Owl City’s Sickly-Sweet Oreo Commercial Jingle May Cause Gag Reflex

Owl City, Oreo, "Wonderfilled"

During last night’s episode of Mad Men, a 90-second animated commercial aired touting the “wonderfilled” nature of Oreo cookies. The storyline of the commercial was straight out of  Laura Numeroff and Felicio Bond’s classic 1985 children’s book If You Give a Mouse a Cookie and the series it launched. The music — bouncy, whispery synth pop with glockenspiel or xylophone — sounded like the Postal Service and the Boy Least Likely To if both of those beloved, sweetness-inclined groups were as cartoonishly cutesy as their detractors must imagine.

The artist, of course, was Adam Young, better known as Owl City, better known as “that guy whose song sounds like the Postal Service.” Now, look, Oreo cookies are delicious, and a fair amount of the negativity toward Owl City’s “Fireflies” always came across as elitist condescension — it’s unfair to blame someone for popularizing a style that plenty of critics underrated in the first place. But Young singing, in an affectedly dainty voice, about what would happen if you gave various fairytale beings an Oreo — backed by a gross caricature of whimsical early- to mid-’00s indie pop? It’s like (Mad Men spoiler) Don Draper has our youth and innocence locked in a hotel room and he’s having his way with them.

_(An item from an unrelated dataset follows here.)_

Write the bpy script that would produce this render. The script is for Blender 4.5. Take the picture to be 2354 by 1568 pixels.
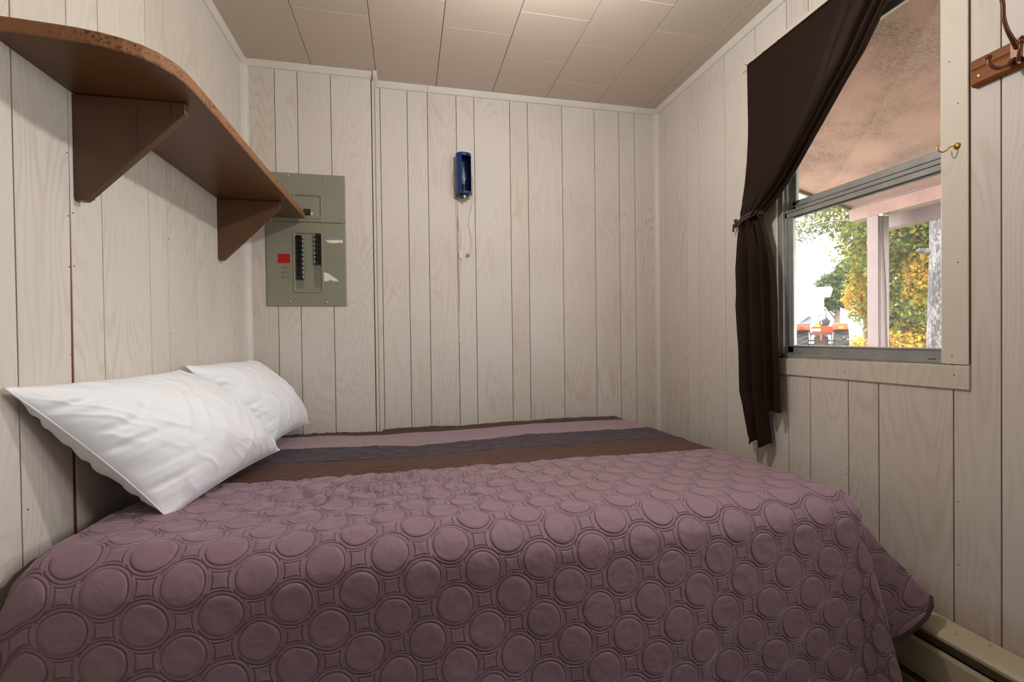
import bpy, bmesh, math, random
import numpy as np
from mathutils import Vector, Matrix
random.seed(7)
rng = np.random.default_rng(11)
C = bpy.context.scene.collection
scene = bpy.context.scene
for o in list(bpy.data.objects):
    bpy.data.objects.remove(o)
PI = math.pi

def lin(c):
    c = c / 255.0
    return c / 12.92 if c <= 0.04045 else ((c + 0.055) / 1.055) ** 2.4
def rgb(r, g, b):
    return (lin(r), lin(g), lin(b), 1.0)

# ------------------------------------------------------------------ camera
yaw, pitch, roll, FPX = 0.219767, -0.0112405, -0.0126641, 1070.58
cy, sy, cp, sp, cr, sr = math.cos(yaw), math.sin(yaw), math.cos(pitch), math.sin(pitch), math.cos(roll), math.sin(roll)
fw = Vector((sy * cp, cy * cp, sp)); rt = Vector((cy, -sy, 0)); up = rt.cross(fw)
rt2 = rt * cr + up * sr; up2 = up * cr - rt * sr
cam_d = bpy.data.cameras.new('camera'); cam = bpy.data.objects.new('camera', cam_d); C.objects.link(cam)
m = Matrix.Identity(4)
for i in range(3):
    m[i][0] = rt2[i]; m[i][1] = up2[i]; m[i][2] = -fw[i]
m[2][3] = 1.08
cam.matrix_world = m
cam_d.sensor_width = 36.0; cam_d.sensor_fit = 'HORIZONTAL'; cam_d.lens = FPX / 2354 * 36.0
cam_d.clip_start = 0.02; cam_d.clip_end = 500
scene.camera = cam

# ------------------------------------------------------------------ world, sun, lamps, exposure
w = bpy.data.worlds.new('world'); scene.world = w; w.use_nodes = True
bg = w.node_tree.nodes['Background']
bg.inputs[0].default_value = (0.95, 0.98, 1.0, 1); bg.inputs[1].default_value = 9.5
sd = bpy.data.lights.new('sun', 'SUN'); sun = bpy.data.objects.new('sun', sd); C.objects.link(sun)
sd.energy = 5.5; sd.angle = math.radians(1.5); sd.color = (1.0, 0.94, 0.82)
sun.rotation_euler = Vector((0.62, 0.42, -0.75)).to_track_quat('-Z', 'Y').to_euler()
sun.location = (-4, -3, 8)
def area(name, loc, target, sx, sy_, power, col):
    l = bpy.data.lights.new(name, 'AREA'); l.shape = 'RECTANGLE'; l.size = sx; l.size_y = sy_
    l.energy = power; l.color = col
    o = bpy.data.objects.new(name, l); C.objects.link(o); o.location = loc
    o.rotation_euler = (Vector(target) - Vector(loc)).to_track_quat('-Z', 'Y').to_euler()
    return o
# added fill lamp for the left wall, out of view, and the bulb of the ceiling light above the bed
area('side_fill', (1.420, 0.28, 1.58), (-0.735, 0.50, 1.55), 0.42, 0.8, 10.5, (0.97, 0.98, 1.0))
pl_ = bpy.data.lights.new('ceiling_bulb', 'POINT'); pl_.energy = 16.0; pl_.color = (1.0, 0.99, 0.985); pl_.shadow_soft_size = 0.025
plo = bpy.data.objects.new('ceiling_bulb', pl_); C.objects.link(plo); plo.location = (0.45, 1.25, 2.07)
scene.view_settings.view_transform = 'Standard'; scene.view_settings.look = 'None'
scene.view_settings.exposure = 0.62; scene.view_settings.gamma = 1.0
scene.view_settings.use_curve_mapping = False

# ------------------------------------------------------------------ node helpers
class NT:
    def __init__(s, name):
        s.m = bpy.data.materials.new(name); s.m.use_nodes = True
        s.t = s.m.node_tree; s.n = s.t.nodes; s.p = s.n['Principled BSDF']
    def new(s, typ, **kw):
        n = s.n.new(typ)
        for k, v in kw.items(): setattr(n, k, v)
        return n
    def link(s, a, b): s.t.links.new(a, b)
    def math(s, op, a, b=None, c=None):
        n = s.new('ShaderNodeMath', operation=op)
        for i, v in enumerate((a, b, c)):
            if v is None: continue
            if isinstance(v, (int, float)): n.inputs[i].default_value = v
            else: s.link(v, n.inputs[i])
        return n.outputs[0]
    def mix(s, f, a, b, blend='MIX'):
        n = s.new('ShaderNodeMix', data_type='RGBA', blend_type=blend)
        for i, v in ((0, f), (6, a), (7, b)):
            if isinstance(v, (int, float)): n.inputs[i].default_value = v
            elif isinstance(v, tuple): n.inputs[i].default_value = v
            else: s.link(v, n.inputs[i])
        return n.outputs[2]
    def noise(s, vec, scale, detail=3, rough=0.5, dist=0.0):
        n = s.new('ShaderNodeTexNoise'); n.inputs['Scale'].default_value = scale
        n.inputs['Detail'].default_value = detail; n.inputs['Roughness'].default_value = rough
        n.inputs['Distortion'].default_value = dist
        if vec is not None: s.link(vec, n.inputs['Vector'])
        return n.outputs[0]
    def ramp(s, f, stops):
        n = s.new('ShaderNodeValToRGB'); s.link(f, n.inputs[0]); e = n.color_ramp.elements
        while len(e) < len(stops): e.new(0.5)
        for i, (p, c) in enumerate(stops): e[i].position = p; e[i].color = c
        return n.outputs[0]
    def coord(s, kind='Object', scale=(1, 1, 1), randomize=0.0):
        tc = s.new('ShaderNodeTexCoord'); mp = s.new('ShaderNodeMapping')
        s.link(tc.outputs[kind], mp.inputs[0]); mp.inputs['Scale'].default_value = scale
        if randomize:
            oi = s.new('ShaderNodeObjectInfo'); cb = s.new('ShaderNodeCombineXYZ')
            r = s.math('MULTIPLY', oi.outputs['Random'], randomize)
            for i in range(3): s.link(r, cb.inputs[i])
            s.link(cb.outputs[0], mp.inputs['Location'])
        return mp.outputs[0]
    def bump(s, h, strength=0.3, dist=0.002):
        b = s.new('ShaderNodeBump'); b.inputs['Strength'].default_value = strength
        b.inputs['Distance'].default_value = dist; s.link(h, b.inputs['Height'])
        s.link(b.outputs[0], s.p.inputs['Normal'])
    def base(s, c):
        if isinstance(c, tuple): s.p.inputs['Base Color'].default_value = c
        else: s.link(c, s.p.inputs['Base Color'])
        return s

def simple(name, col, rough=0.5, metal=0.0, spec=0.5, var=0.06, scale=8.0, bump=0.0, sheen=0.0):
    t = NT(name); v = t.coord('Object')
    n = t.noise(v, scale, 4, 0.6)
    dark = tuple(c * (1 - var * 2) for c in col[:3]) + (1,); lite = tuple(min(1, c * (1 + var)) for c in col[:3]) + (1,)
    t.base(t.ramp(n, [(0.3, dark), (0.7, lite)]))
    t.p.inputs['Roughness'].default_value = rough; t.p.inputs['Metallic'].default_value = metal
    t.p.inputs['Specular IOR Level'].default_value = spec
    if sheen: t.p.inputs['Sheen Weight'].default_value = sheen
    if bump: t.bump(t.noise(v, scale * 12, 3), bump, 0.001)
    return t.m

def wood_panel(name, tone=1.0, base=(212, 204, 194), dark=(176, 158, 138)):
    """white-washed wood grain, running along Z, for planks facing X or Y"""
    t = NT(name)
    v = t.coord('Object', (1, 1, 1), 37.0)
    # low frequency stretched field whose contour lines are the grain
    mp = t.new('ShaderNodeMapping'); t.link(v, mp.inputs[0]); mp.inputs['Scale'].default_value = (6.5, 6.5, 1.1)
    f = t.noise(mp.outputs[0], 1.0, 1.5, 0.45, 0.25)
    rings = t.math('SINE', t.math('MULTIPLY', f, 150.0))
    rings = t.math('POWER', t.math('MULTIPLY_ADD', rings, 0.5, 0.5), 2.5)
    mp2 = t.new('ShaderNodeMapping'); t.link(v, mp2.inputs[0]); mp2.inputs['Scale'].default_value = (140, 140, 5)
    fine = t.noise(mp2.outputs[0], 1.0, 3, 0.6)
    mask = t.noise(v, 3.2, 2, 0.5)
    mask = t.math('MULTIPLY', t.math('MAXIMUM', t.math('SUBTRACT', mask, 0.32), 0.0), 2.6)
    g = t.math('MULTIPLY', t.math('MULTIPLY', rings, mask), 0.26)
    g = t.math('ADD', g, t.math('MULTIPLY', t.math('SUBTRACT', fine, 0.45), 0.30))
    blot = t.noise(v, 1.7, 2, 0.5)
    g = t.math('ADD', g, t.math('MULTIPLY', t.math('SUBTRACT', blot, 0.5), 0.4))
    oi = t.new('ShaderNodeObjectInfo')
    g = t.math('ADD', g, t.math('MULTIPLY', t.math('SUBTRACT', oi.outputs['Random'], 0.5), 0.16))
    c = t.ramp(g, [(0.0, rgb(*base)), (0.75, rgb(*dark))])
    t.base(c); t.p.inputs['Roughness'].default_value = 0.55; t.p.inputs['Specular IOR Level'].default_value = 0.3
    t.bump(t.math('MULTIPLY', g, -1.0), 0.12, 0.0010)
    return t.m

M = {}
M['panel'] = wood_panel('whitewashed_panel')
M['panel_trim'] = wood_panel('whitewashed_trim', base=(212, 204, 188), dark=(182, 168, 148))
# low water stains just above the heater on the window wall
def stained_panel():
    mt = wood_panel('whitewashed_panel_stained'); nt = mt.node_tree; p = nt.nodes['Principled BSDF']
    src = p.inputs['Base Color'].links[0].from_socket
    tc = nt.nodes.new('ShaderNodeTexCoord'); sx = nt.nodes.new('ShaderNodeSeparateXYZ'); nt.links.new(tc.outputs['Object'], sx.inputs[0])
    mp = nt.nodes.new('ShaderNodeMapping'); mp.inputs['Scale'].default_value = (30, 30, 5); nt.links.new(tc.outputs['Object'], mp.inputs[0])
    nz = nt.nodes.new('ShaderNodeTexNoise'); nz.inputs['Scale'].default_value = 2.0; nz.inputs['Detail'].default_value = 4; nt.links.new(mp.outputs[0], nz.inputs[0])
    mr = nt.nodes.new('ShaderNodeMapRange'); mr.inputs[1].default_value = 0.40; mr.inputs[2].default_value = 0.27
    nt.links.new(sx.outputs[2], mr.inputs[0])
    mu = nt.nodes.new('ShaderNodeMath'); mu.operation = 'MULTIPLY'; nt.links.new(mr.outputs[0], mu.inputs[0]); nt.links.new(nz.outputs[0], mu.inputs[1])
    mx = nt.nodes.new('ShaderNodeMix'); mx.data_type = 'RGBA'; mx.blend_type = 'MULTIPLY'
    nt.links.new(mu.outputs[0], mx.inputs[0]); nt.links.new(src, mx.inputs[6]); mx.inputs[7].default_value = rgb(160, 120, 60)
    nt.links.new(mx.outputs[2], p.inputs['Base Color'])
    return mt
M['panel_low'] = stained_panel()
M['groove'] = simple('groove_dark', rgb(92, 76, 60), 0.8)
M['raw_wood'] = simple('raw_brown_edge', rgb(112, 58, 34), 0.8, var=0.2, scale=30)
M['white_trim'] = simple('white_painted_trim', rgb(214, 208, 198), 0.4, var=0.03)
t = NT('ceiling_tile_paint'); v = t.coord('Object', (1, 1, 1), 9.0)
oi = t.new('ShaderNodeObjectInfo')
c = t.mix(oi.outputs['Random'], rgb(197, 183, 166), rgb(201, 183, 168))
t.base(c); t.p.inputs['Roughness'].default_value = 0.6; t.bump(t.noise(v, 60, 3), 0.06, 0.001)
M['tile'] = t.m
M['floor'] = simple('dark_green_floor', rgb(28, 40, 38), 0.6, var=0.3, scale=5)
M['shelf_paint'] = simple('brown_shelf_paint', rgb(100, 65, 33), 0.36, var=0.05, scale=4, bump=0.05)
M['bracket_paint'] = simple('brown_bracket_paint', rgb(92, 64, 42), 0.42, var=0.08, scale=6, bump=0.1)
t = NT('particle_board_edge'); v = t.coord('Object')
vo = t.new('ShaderNodeTexVoronoi'); vo.inputs['Scale'].default_value = 260; t.link(v, vo.inputs['Vector'])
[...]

Music can be cute without being cloying. That’s part of what the twee-pop movement was about, and it’s an idea Grimes touched on in her SPIN interview late last year, when she discussed “the Japanese archetype of a female protagonist who is very small and very cute and very physically powerful.” American culture has historically been more hostile to recognizing the possible role of cuteness in pop culture, and that’s partly because it can so easily get taken too far — “adorkable” was good marketing for Zooey Deschanel, but rightly or wrongly, that might not make it easier to embrace She & Him’s music. Groups like Japan-based Lullatone will probably always remain comparatively obscure, but they view cuteness as its own shade of beauty, no less polarizing and no less valid than dissonance or lo-fi fuzz.

In fact, while cultural critics are more attuned to mainstream embrace of self-consciously edgy styles, a similar trend in recent years has been the annexation of twee-leaning pop by marketers. It’s still astonishing to hear the opening of Los Campesinos!’ “You! Me! Dancing!” in Budweiser commercials. And good for them.

But what’s remarkable about Owl City’s jingle isn’t that it exists. It’s that it’s so terrible, and keeps getting more terrible as it goes along. The Big Bad Wolf bringing the Three Little Pigs “cool stuff / To decorate the deck” is one thing, even if accompanied visually by (of course) Polaroids. Still, it gets worse: Young sings that “Creme does wondrous things / Inside a chocolate sandwich dream,” and then imagines great white sharks sharing the cookies with baby seals.

Oreos are a tasty treat, but Mad Men‘s great fictional ads are always rooted in Draper’s real-life emotions or experience. We’ve never dunked an Oreo and pictured a hug from a cartoon squid.

For possibly the first time in our lives, the thought of a cookie just made us throw up in our mouths a little.